A palavra ícone pressupõe algo fora de realidade, um objeto de adoração. Quando a Princesa Leia recebeu esse título, Carrie foi marcada para ela. Como anos mais tarde viria a declarar no livro The Princess Diarist, a personagem tornou-se parte dela. E, nesse ponto, acredito que o apoio de Debbie (que era contra o filme e chegou a discuti-lo com George Lucas por telefone) foi essencial para que Carrie conseguisse lidar com esse mundo tão diferente para ela, mas já um velho conhecido da mãe.

Há muito o que celebrar no relacionamento entre essas mulheres: o respeito, a admiração e a cumplicidade mútuos. Debbie e Carrie compartilharam conosco suas experiências enquanto mãe, filha e avó. Nem sempre foi fácil, nem tudo foram flores, mas elas provaram que rir daquilo que poderia ter sido uma história trágica de Hollywood, com mexericos, traições e problemas familiares, continua a ser o melhor remédio. E nos convidaram a rir com elas. Memórias de Hollywood é um filme inspirado no filme homônimo de Carrie, que conta a história sobre a relação de mãe e filha entre as personagens de Shirley MacLaine e Meryl Streep. A mãe é famosa; a filha também, mas a última sente-se apagada diante da mãe. Até que ponto a história é ou não uma versão da vida de Fisher e Reynolds? Não sabemos. O que sabemos é que as semelhanças são muitas, muitas delas envolvendo fatos similares a acontecimentos da vida de Carrie ou de sua mãe.
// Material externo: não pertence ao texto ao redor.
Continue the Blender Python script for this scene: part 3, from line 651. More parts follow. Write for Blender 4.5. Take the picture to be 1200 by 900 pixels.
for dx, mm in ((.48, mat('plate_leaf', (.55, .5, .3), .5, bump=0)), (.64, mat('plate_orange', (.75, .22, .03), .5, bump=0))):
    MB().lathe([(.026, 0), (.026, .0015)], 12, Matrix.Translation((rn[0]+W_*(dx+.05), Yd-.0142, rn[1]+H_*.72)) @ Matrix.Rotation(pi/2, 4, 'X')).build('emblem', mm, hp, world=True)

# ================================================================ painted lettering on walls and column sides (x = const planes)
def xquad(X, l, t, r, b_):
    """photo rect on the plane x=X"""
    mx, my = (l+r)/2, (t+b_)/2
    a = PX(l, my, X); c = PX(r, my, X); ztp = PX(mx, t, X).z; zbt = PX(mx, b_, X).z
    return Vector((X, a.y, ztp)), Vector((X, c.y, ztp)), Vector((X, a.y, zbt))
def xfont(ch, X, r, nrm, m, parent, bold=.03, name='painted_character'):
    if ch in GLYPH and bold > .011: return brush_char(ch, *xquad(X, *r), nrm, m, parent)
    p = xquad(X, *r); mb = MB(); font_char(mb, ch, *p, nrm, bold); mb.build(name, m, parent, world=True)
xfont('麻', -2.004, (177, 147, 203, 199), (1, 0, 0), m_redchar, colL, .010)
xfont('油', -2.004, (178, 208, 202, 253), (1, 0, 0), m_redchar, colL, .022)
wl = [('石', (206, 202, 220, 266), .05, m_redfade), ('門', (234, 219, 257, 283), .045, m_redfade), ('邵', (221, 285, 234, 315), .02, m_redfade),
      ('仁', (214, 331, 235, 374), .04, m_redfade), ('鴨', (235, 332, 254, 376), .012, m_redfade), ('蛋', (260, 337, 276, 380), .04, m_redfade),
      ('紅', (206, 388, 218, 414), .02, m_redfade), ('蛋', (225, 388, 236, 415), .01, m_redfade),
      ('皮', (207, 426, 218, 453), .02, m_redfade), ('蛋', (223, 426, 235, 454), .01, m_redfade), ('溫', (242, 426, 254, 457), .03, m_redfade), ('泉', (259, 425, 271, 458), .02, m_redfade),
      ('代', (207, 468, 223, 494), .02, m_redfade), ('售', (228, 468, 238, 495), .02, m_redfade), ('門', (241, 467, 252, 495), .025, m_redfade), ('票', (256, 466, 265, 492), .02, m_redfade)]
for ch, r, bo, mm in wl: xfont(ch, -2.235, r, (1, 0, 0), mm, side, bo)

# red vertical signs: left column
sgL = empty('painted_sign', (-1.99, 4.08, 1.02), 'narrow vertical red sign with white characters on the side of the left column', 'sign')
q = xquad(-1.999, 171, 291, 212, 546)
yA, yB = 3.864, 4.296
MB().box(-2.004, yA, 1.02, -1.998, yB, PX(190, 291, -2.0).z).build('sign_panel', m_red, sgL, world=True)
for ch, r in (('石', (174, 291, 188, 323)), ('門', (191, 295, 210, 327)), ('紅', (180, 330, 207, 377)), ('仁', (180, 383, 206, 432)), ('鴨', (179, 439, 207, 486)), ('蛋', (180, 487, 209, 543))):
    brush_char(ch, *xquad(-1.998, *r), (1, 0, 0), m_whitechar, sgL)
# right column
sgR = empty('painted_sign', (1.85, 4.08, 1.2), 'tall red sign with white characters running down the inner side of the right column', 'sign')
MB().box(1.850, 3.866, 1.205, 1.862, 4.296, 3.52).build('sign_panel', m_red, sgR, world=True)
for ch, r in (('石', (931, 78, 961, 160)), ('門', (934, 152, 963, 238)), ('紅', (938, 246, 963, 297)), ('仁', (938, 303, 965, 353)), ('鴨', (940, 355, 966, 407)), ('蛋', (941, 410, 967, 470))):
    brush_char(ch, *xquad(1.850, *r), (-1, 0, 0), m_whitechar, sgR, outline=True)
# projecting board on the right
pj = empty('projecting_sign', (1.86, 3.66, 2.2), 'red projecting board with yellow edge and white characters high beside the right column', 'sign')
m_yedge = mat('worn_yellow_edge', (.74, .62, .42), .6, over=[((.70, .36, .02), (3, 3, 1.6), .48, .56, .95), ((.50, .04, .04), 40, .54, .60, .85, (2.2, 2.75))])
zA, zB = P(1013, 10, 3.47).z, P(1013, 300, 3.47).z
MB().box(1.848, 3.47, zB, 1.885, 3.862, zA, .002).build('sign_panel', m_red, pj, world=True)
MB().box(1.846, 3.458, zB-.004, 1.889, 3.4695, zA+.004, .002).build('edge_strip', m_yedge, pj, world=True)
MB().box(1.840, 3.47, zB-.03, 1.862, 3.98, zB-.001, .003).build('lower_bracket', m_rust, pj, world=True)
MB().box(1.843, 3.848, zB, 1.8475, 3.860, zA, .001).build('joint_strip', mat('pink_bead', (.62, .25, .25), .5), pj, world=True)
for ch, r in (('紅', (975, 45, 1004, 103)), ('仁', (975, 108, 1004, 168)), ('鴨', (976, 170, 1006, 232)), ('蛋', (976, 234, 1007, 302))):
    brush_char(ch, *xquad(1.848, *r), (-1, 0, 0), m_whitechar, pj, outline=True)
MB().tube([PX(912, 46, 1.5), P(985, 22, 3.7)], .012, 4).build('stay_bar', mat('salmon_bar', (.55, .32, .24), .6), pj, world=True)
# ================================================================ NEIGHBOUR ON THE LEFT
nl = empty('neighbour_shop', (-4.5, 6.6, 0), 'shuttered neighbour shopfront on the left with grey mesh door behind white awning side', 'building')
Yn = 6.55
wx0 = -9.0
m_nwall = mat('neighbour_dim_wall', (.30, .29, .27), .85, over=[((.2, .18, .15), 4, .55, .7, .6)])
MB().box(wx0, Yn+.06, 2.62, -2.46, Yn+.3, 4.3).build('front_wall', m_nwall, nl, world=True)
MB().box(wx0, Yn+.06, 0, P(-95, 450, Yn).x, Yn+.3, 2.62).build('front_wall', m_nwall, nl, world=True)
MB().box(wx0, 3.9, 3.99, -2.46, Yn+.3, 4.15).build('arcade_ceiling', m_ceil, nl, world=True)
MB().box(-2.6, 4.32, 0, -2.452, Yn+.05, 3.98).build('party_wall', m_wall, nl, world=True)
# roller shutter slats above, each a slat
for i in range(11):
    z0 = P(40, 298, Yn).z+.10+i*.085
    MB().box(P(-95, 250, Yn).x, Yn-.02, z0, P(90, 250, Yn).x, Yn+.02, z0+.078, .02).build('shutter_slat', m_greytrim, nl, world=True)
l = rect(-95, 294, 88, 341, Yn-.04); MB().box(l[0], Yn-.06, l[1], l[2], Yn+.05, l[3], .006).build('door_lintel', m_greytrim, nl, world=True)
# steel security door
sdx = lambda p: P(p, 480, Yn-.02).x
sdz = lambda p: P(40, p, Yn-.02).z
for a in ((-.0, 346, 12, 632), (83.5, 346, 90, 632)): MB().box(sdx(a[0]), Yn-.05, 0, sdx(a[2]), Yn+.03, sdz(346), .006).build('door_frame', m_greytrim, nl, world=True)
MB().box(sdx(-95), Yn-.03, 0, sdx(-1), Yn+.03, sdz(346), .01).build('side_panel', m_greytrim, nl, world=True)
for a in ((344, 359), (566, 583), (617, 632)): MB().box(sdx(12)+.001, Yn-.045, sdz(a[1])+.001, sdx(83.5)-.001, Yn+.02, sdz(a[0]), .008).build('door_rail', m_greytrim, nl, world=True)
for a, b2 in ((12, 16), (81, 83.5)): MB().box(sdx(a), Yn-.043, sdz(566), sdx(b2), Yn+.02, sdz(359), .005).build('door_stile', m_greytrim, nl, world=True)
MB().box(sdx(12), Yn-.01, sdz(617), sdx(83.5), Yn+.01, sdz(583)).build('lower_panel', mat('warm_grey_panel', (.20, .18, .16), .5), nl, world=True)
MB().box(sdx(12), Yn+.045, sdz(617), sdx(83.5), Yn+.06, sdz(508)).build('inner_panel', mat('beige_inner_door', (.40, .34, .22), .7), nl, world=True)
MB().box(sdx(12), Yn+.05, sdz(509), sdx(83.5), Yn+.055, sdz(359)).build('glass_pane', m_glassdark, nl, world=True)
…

Já o documentário Bright Lights: Starring Carrie Fisher and Debbie Reynolds, que estreou no dia 7 de janeiro na HBO, retrata aquilo que não podemos especular: a realidade. Talvez seja a chance puxar o que falta de trás da cortina que envolve uma relação tão fascinante. Mas, no fim das contas, o maior legado que essas mulheres deixam é a certeza de que relações entre mães e filhas nunca é perfeita, e não há problema nisso. Cada vez que revejo as entrevistas das duas, sou invadida pelo sentimento de alívio. Em um mundo que nos obriga a acreditar que a maternidade é uma experiência indolor para as mulheres, Debbie e Carrie são uma espécie de resistência, a prova de que há muito mais por trás das palavras mãe e filha.